Aside from the obviously legal implications for creating a website that allows people to buy and sell products and services, including drugs, guns and even hitmen, Google will more than likely have a problem with the Gram search engine copying the style and colouring of the world’s most popular search engine.


Grams: The Google of the deep web

Much like the founder of the Silk Road, which similarly acted as a trading post for illegal goods and services going under the name Dread Pirate Roberts, Gram’s founder is known only by the Reddit username, gramsadmin.

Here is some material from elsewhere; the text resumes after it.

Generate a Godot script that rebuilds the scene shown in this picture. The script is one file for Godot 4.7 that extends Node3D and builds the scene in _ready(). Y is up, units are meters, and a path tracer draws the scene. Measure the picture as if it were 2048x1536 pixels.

Speaking via an online messaging service to Wired, the alleged founder has said his/her reason for creating the search engine was because he/she “noticed on the forums and reddit people were constantly asking ‘where to get product X?’ and ‘which market had product X?’ or ‘who had the best product X and was reliable and not a scam?’ I wanted to make it easy for people to find things they wanted on the darknet and figure out who was a trustworthy vendor.”

Grams search results

A whole host of weaponry is available for anyone to buy

Even more worryingly for Google, he/she intends to bring more of Google’s technology into its search results by implementing algorithms seen in its Google AdWord searches.

“I am working on the algorithm so it is a lot like Google’s. It will have a scoring system based how long the listing has been up, how many transactions, how many good reviews. That way you will see the best listing first,” the alleged founder said on Reddit.